Miguel San Miguel: exijo ser un héroe
«Ustedes están aquí para ser la mano de obra que hará levantarse a Chile. El que crea que está acá para ir a la universidad, mejor que se cambie de liceo. Está perdido» le dice un profesor de matemáticas a algún curso del Liceo 6 de San Miguel. Entre esos estudiantes está un chico llamado Miguel Tapia, al que le interesa un carajo la universidad. No se imagina ganándose la vida de otra forma que no sea teniendo una banda de rock. Es lo único que piensa mientras escucha a The Beatles una y otra vez, y por las ventanas de su casa se cuelan los murmullos avasalladores del Chile de Pinochet.
De cierta forma lo agobian y lo cercan, el horror de la guerra sucia, la cesantía, los muertos insepultos, las molotov y los agentes de la CNI que secuestran a sus vecinos en la esquina de su casa. Es 1979 y, tal como Juan Herrera de Los 80 quiere mantener unida a su familia en medio del ruido de fondo, Miguel quiere tener una banda en el momento más gris de nuestra historia.
Miguel San Miguel cuenta la historia de Los Prisioneros antes de que asaltaran Latinoamérica con sus canciones y se convirtieran en la banda más trascendental de la historia del país. Todo esto bajo visto desde el ángulo de un Miguel Tapia adolescente, que pasa sus días soñando en sentarse en un sillín de batería y visitando a su novia que vive en el block de enfrente.
En esa esquina oscura e inexplorada por mucho tiempo —quizás— está la mayor virtud de la primera película de Matías Cruz: llenar de épica un momento de la banda que parecía olvidado. Sacarnos de la cabeza a las masas enfervorizadas, los egos y los líos de faldas. Llevarnos de regreso a la base, donde todo comenzó, a la honestidad del San Miguel que antecede al desastre.
Tras este filtro en blanco y negro, con hermosos planos a contraluz, podemos ver los primeros destellos del liderazgo de un volátil y cínico Jorge González (Mauricio Vaca). La honestidad y ganas de Miguel Tapia (Eduardo Fernández). Y como no, la debilidad e inseguridades de Claudio Narea (Diego Boggioni).
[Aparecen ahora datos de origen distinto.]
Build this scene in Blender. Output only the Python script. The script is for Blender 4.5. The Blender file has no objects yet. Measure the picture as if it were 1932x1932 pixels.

Ahí, en esa intimidad, en esos paseos por Gran Avenida y Departamental, carentes de una nostalgia innecesaria, todo huele a sueños juveniles. En esa frágil y valiosa efervescencia adolescente, hay una fábula con una enseñanza clara: lo importante es resistir, ser obstinado y hacerlo bien. Querer ser estrellas de rock sin saber tocar ningún instrumento pero seguir adelante ante todo. Exigir ser héroes en una época en que Chile está plagada de los mismos.
Por eso, quizás uno de los momentos más lúcidos de Miguel San Miguel es una escena en que el profesor de matemáticas le pide a González que cuente el supuesto chiste del que se ríe con Tapia y Narea. El chiste no existía, solo se estaban mostrando la letra de lo que sería “¿Quién mató a Marilyn?” y “La voz de lo ’80”. «Es que usted no lo entendería, profe», le responde Jorge con una gran sonrisa en la cara. Hay un triunfo silencioso ahí, el de los excluidos ante los que le tienen miedo a estar vivos. En esa escena, los últimos vientos de los ’70 se mueren.